Hal Riney, a man who brought heart into advertising, explains how creativity in business has transformed since the 1960s. “Creativity wasn’t really anything. Creatives were just flunkies in the agencies. I wanted to be an account guy in a suit.” So he became one. And hated it. Soon a spark turned him into a leading creative thinker for brands like Perrier. Riney was the man who asked Paul Williams from The Carpenters to write a song for Crocker Bank, to bring some young blood to the brand. “We’ve Only Just Begun” was born. And lives on.
An hour and a half of Art & Copy passed in a blink. The cast of artists, writers, thinkers and doers entertained throughout. And, of course, the film is expertly and beautifully edited together.
The film leaves the viewer with a clear message, which is reiterated by George, Lee, Hal, Phyllis, Mary and more. It’s the message that crosses the floors of Wieden+Kennedy, TBWAChiatDay, DDB, Goodby, Silverstein and Partners. The message that should be driven deep into businesses and agencies that consider “How big do you want the logo?” a creative question.
And it’s this.

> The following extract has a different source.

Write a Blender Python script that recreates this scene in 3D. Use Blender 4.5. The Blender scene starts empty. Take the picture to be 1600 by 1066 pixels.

Storytelling and artistry should be at the heart of branding – they raise consumer expectation, which raises standards. Which can only be a good thing. “If the product’s no good and I’ve said it is, then I’m out of a job,” explains Lois.
Take risks. Do what people don’t expect. Push boundaries.
In the words of the Bronx streetfighter who turned MTV and Tommy Hilfiger into overnight successes: “Everything should be so ambitious.”
If you like art and copy, see this film.